Hundreds of migrants from Central America traveling through Mexico have gathered around a tense US border crossing, where US security measures created long lines of Mexicans headed to the US to attend Thanksgiving gatherings.
With few belongings, and many of them with children in tow, the migrants set out for the crossing from the baseball field in the Mexican border city of Tijuana where they have been camped out.
They arrived at the Chaparral border crossing in Tijuana on Thursday, opposite San Diego, California, and said they would wait there until they could request asylum, in spite of growing US measures to tighten the border.
Around 6,000 migrants who have trekked across Mexico in a caravan in recent weeks are now crammed into the baseball field.

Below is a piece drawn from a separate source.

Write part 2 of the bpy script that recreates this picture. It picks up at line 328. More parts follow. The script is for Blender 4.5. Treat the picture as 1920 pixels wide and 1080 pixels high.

“We are already desperate, last night it rained and we all got wet. There is no room left. We are all sick. My children have a cold ... and nobody has come to give us help,” said David, a Honduran who only provided his first name.
Earlier on Thursday, US President Donald Trump said he had authorized the use of lethal force on the border and warned that the United States could close the whole frontier.
Tens of thousands of Mexicans enter the United States daily to work or study, and many were trying to get to Thanksgiving celebrations.
Tensions were palpable at the Tijuana border crossing into San Diego, which was briefly shuttered in the afternoon by US officials as they performed a security exercise.
Mexican police and soldiers stood guard at the border crossing, where the Central Americans had gathered, while a helicopter buzzed over the US side.
Authorities in Tijuana said the migrants are facing up to a six-month wait to be able to get an appointment to plead their case for asylum with US authorities.
Earlier this week, US officials briefly closed the main border crossing in Tijuana, putting up concrete barricades and razor wire after reports that migrants could try to rush the crossing.
“I want President Trump to know that we’re peaceful people, we don’t have weapons, we haven’t come to do evil,” said a man who declined to give his name, holding a white flag on a wooden stick that read “Peace, God is with us.” “We want to work, we want them to help us for the love of God,” he added.
Trump has made his hard-line stance on immigration an integral part of his presidency and a key issue during the midterm congressional elections this month.